Lo más alarmante es que este tipo de comportamientos se producen desde edades muy tempranas. Para muchos adolescentes es un drama estar algún tiempo sin comunicarse digitalmente con sus amigos, y si se acostumbran a vivir de día y de noche pegados a la pantalla, ese comportamiento va a agravarse aun más en su vida adulta.
Qué me dicen de quienes llegan a una reunión y lo primero que hacen es poner el móvil a su lado, bien visible, porque les da tranquilidad. O de los que se sientan a comer con un amigo y sitúan el aparato entre el pan y la copa de agua, para no perder el contacto visual.

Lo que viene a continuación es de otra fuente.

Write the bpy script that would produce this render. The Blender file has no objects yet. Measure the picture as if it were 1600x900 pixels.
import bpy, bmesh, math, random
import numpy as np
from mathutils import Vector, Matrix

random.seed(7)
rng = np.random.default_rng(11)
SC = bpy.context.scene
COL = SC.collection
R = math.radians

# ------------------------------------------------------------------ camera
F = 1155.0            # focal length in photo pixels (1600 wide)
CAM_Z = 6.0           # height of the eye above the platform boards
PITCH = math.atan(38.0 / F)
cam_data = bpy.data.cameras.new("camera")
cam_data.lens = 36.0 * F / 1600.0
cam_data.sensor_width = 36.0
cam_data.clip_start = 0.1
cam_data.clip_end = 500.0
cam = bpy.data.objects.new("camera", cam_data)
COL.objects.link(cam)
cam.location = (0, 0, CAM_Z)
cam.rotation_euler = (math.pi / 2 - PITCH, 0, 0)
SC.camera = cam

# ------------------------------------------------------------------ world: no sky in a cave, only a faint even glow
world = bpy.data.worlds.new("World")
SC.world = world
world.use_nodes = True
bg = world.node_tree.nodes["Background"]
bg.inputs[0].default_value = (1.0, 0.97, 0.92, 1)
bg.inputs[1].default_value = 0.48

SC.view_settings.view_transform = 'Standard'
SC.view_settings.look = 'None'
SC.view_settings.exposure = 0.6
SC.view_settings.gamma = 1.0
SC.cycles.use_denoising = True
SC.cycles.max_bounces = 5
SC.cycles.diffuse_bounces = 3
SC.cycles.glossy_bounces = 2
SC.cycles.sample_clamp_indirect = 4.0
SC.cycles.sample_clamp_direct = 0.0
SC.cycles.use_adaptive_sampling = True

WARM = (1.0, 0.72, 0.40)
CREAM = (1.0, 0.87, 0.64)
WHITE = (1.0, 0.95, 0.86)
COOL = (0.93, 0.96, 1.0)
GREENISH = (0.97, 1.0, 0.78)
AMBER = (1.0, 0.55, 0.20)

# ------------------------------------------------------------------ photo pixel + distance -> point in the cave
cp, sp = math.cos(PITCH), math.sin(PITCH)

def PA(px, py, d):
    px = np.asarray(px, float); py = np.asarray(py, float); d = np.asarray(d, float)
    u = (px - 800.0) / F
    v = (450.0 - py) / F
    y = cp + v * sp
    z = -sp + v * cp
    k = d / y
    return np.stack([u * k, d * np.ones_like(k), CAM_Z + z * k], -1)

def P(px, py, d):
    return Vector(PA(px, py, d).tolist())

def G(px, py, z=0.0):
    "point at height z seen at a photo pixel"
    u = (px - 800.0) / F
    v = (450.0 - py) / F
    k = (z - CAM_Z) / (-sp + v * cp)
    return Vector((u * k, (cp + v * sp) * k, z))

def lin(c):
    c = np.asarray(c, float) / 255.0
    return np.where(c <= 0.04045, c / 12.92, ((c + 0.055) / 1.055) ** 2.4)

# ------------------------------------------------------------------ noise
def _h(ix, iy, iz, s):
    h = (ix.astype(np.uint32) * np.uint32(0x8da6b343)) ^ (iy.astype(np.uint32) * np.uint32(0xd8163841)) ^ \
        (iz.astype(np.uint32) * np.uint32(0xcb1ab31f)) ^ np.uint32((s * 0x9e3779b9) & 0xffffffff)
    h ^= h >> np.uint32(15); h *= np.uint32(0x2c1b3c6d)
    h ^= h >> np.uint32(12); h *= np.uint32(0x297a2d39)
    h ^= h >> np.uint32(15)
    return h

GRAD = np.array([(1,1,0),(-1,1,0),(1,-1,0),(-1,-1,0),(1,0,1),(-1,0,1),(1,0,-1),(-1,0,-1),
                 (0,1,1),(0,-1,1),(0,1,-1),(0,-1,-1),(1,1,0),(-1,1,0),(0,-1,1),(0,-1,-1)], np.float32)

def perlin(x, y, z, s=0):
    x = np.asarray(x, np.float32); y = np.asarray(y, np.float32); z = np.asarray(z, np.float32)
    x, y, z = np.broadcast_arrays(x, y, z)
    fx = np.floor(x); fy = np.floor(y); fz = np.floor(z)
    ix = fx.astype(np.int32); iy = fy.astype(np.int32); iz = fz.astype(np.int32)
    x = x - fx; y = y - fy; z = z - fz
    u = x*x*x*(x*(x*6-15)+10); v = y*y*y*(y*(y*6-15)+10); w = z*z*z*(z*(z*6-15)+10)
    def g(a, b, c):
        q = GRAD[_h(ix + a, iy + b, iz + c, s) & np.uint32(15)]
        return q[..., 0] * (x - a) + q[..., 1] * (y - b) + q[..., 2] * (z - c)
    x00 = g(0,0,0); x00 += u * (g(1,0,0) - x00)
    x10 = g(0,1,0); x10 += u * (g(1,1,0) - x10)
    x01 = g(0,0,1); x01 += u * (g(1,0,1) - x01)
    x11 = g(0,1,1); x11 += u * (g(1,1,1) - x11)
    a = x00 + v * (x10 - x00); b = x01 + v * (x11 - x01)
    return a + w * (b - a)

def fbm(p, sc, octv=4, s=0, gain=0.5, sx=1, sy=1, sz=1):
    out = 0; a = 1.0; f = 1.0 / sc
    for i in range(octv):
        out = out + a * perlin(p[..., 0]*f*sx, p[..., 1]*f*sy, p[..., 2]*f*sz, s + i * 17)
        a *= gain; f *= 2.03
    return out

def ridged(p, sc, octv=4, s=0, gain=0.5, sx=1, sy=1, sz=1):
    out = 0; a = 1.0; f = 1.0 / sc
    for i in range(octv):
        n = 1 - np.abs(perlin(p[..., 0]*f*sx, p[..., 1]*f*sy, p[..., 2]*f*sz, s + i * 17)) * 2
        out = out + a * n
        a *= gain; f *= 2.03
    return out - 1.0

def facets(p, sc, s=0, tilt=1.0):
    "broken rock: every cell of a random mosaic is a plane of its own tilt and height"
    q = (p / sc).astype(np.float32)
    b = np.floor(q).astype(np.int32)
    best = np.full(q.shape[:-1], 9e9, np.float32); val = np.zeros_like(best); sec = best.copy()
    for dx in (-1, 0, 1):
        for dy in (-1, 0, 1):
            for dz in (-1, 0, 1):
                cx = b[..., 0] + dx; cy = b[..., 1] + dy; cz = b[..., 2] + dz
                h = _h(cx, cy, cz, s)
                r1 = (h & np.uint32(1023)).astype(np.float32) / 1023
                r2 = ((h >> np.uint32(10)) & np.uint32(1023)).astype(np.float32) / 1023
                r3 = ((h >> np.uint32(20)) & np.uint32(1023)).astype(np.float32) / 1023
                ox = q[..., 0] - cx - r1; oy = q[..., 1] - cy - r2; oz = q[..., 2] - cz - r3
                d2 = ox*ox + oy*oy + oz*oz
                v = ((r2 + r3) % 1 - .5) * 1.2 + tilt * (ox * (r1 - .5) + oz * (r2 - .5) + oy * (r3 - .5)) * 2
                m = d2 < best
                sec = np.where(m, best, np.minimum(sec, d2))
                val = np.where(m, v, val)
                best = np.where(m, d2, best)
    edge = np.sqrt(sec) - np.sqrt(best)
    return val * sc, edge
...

Y no digamos nada de los esclavos de toda suerte de señales acústicas que se ven martirizados cada treinta segundos por los pitidos que indican la entrada de un nuevo correo o mensaje de texto.
Esta pobre gente sufre tanto que su día a día debe de ser un no vivir. Contra ellos se puede hacer poco. Si hay confianza, se les puede conminar a dejar el teléfono al lado mientras conversa con nosotros. Seguro que lo intentan, pero también es seguro que al primer sonido avisador miraran la pantalla, aunque sea subrepticiamente, con la ansiedad de un ahogado. Y si aguantan sin hacerlo, veremos en sus rostros la señal imperiosa de la angustia. Definitivamente, son incorregibles.